Humans are bi-phasic (meaning we need two periods of sleep every 24-hours) and research shows that our energy levels drop during the mid-afternoon. It becomes difficult to focus, think clearly and be productive. But with a 20-30 minute nap, your mind and body have been refreshed and the rest of the day is easier and certainly more productive. What do you think I was doing before I sat down to write? Yep, napping. Believe me, it took a while to submit my stubborn, “no-I-need-to-stay-awake” mentality to a nap, but when in Spain… On the days I do take a short nap I’ve noticed a significant difference in my energy levels, my overall mood and productivity. Like olive oil, the siesta experience is something I will incorporate into my routine when I am back home again. 

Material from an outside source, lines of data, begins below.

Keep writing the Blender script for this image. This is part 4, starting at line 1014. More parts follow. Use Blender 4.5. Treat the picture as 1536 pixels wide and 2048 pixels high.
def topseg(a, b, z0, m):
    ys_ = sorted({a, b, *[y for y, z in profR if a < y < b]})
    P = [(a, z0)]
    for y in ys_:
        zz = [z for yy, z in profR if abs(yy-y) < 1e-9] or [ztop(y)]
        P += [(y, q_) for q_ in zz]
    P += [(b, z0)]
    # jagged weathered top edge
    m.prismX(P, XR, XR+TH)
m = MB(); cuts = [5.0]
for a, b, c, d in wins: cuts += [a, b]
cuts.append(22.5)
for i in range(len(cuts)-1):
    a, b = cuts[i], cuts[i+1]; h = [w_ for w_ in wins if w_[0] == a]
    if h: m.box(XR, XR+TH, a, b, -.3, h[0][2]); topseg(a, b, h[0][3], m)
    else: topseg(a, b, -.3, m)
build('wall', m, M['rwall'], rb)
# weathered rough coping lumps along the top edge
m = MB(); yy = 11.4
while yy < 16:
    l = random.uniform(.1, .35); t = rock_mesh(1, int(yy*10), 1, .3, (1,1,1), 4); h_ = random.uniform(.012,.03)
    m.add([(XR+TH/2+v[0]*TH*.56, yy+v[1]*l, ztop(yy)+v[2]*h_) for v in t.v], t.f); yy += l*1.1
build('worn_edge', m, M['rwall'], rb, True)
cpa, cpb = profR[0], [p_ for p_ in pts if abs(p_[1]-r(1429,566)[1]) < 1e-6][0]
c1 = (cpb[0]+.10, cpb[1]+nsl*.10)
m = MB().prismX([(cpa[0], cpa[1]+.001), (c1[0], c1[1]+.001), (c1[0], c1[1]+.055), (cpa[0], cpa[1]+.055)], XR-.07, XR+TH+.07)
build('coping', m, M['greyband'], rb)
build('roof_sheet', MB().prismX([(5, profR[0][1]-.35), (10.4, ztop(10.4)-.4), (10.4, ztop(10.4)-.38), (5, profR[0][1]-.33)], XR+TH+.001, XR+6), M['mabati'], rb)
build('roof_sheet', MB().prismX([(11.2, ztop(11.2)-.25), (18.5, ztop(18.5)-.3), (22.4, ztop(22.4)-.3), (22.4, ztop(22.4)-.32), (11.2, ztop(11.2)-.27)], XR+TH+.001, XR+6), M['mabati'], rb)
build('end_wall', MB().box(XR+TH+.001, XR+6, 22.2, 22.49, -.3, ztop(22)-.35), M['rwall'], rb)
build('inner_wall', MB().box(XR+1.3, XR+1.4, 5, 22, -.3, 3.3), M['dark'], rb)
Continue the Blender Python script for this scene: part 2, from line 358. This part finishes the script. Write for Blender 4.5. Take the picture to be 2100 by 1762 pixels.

In Spain, the siesta takes place after lunchtime, in the later afternoon. Even if some Spaniards don’t fall asleep, it is a time for relaxation, family and friends and a general break from work. Shops and offices close for a few hours and restaurants and bars grow to full capacity. If Spaniards eat at home, many of them will doze on the sofa for 20 minutes or so, TV remote control in hand… This healthy disconnect from the more mundane working world is one of the many reasons Spain has such a liveliness and spontaneity. (It also allows for the more late-night tapas culture!) In Spain, sitting down and savoring a lunch with friends or family members, rather than spending it hunched over a computer, tends to be the priority. A café con leche isn’t just used for the caffeine, it’s used to simply put everything else on hold and enjoy a moment to yourself.

Whether you’re at home or traveling in Spain, leave time in the warm afternoons to indulge in this underrated necessity. And some olive oil. And red wine.